Telemetry equipment carried on aircraft will aid inquiry
Eurofighter lost its first aircraft on 21 November as EADS Casa-operated two-seat development aircraft DA6 crashed near Toledo, Spain.
DA6 took off from the EADS Casa facility at Getafe, near Madrid, and was flying straight and level at 45,000ft (13,725m)and Mach 0.7 when the two engines shut down. The pilots attempted to relight the engines, but failed and subsequently ejected. The aircraft crashed in the Poligono de Pruebas de Anchura military test range near Toledo at 12:15, 15min after take-off, around 110km (70 miles) from Getafe.
The aircraft was flown by EADS Casa chief test pilot Eduardo Cuadrado and Spanish air force official test centre test pilot Maj Ignacio Lombo. Neither was hurt.

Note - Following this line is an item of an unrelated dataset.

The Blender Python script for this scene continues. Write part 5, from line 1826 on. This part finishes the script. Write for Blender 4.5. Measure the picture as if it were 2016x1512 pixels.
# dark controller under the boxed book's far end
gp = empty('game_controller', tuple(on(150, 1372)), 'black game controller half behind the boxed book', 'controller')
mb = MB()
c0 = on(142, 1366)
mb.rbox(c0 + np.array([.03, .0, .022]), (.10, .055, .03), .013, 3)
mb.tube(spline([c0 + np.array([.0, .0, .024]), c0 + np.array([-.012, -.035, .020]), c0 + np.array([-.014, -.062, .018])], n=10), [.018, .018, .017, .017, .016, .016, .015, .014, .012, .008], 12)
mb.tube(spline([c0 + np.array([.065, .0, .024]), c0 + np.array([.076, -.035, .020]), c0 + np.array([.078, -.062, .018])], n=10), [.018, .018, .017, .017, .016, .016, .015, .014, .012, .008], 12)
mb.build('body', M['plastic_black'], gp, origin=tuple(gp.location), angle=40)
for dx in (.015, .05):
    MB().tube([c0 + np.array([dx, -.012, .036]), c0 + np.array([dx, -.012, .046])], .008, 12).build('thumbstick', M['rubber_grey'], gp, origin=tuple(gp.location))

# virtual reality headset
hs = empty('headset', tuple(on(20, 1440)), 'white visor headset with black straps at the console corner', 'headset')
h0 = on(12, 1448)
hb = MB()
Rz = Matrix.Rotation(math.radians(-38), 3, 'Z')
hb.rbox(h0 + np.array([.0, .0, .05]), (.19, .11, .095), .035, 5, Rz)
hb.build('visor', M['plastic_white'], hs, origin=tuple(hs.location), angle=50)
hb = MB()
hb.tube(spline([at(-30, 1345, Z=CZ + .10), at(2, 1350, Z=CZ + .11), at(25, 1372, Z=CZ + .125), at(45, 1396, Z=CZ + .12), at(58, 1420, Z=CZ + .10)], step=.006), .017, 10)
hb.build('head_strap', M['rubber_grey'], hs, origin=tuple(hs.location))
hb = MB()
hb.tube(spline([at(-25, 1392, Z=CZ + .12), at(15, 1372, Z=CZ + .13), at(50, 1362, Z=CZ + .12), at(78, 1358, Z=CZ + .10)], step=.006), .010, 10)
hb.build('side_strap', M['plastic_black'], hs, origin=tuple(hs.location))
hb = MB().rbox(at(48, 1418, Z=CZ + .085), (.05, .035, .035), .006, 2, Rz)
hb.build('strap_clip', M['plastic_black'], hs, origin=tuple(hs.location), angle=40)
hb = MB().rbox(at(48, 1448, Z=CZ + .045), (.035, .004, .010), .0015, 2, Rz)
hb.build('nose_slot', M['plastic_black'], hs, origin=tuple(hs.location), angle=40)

DA6 - EADS Casa's sole development aircraft - was dedicated to two-seater care-free handling clearance and systems tests, as well as climate trials. It had flown 324h over 340 test flights.
Although the Spanish defence ministry issued a statement saying the engines shut down simultaneously, Eurofighter is cautious about blaming the engines. "We have to understand the chain of events leading to the accident," it says.
DA6 was fitted with telemetry equipment relaying aircraft data to the flight-test centre at Getafe. This will be used by the inquiry team which issued a preliminary report to the national armament directors late last week.
Although it is not unusual to lose a development aircraft during military aircraft flight-test programmes - most of the current fighters have suffered at least one loss during evaluation- the accident was ill-timed for Eurofighter, which is poised to complete the maiden flights of the first four production fighters, one of which is due to be handed to each partner nation in December.
Flying was suspended for at least the first 24h after the accident, although Eurofighter was not grounded. Any decision to ground the aircraft will be taken by NETMA, the four-nation government management agency.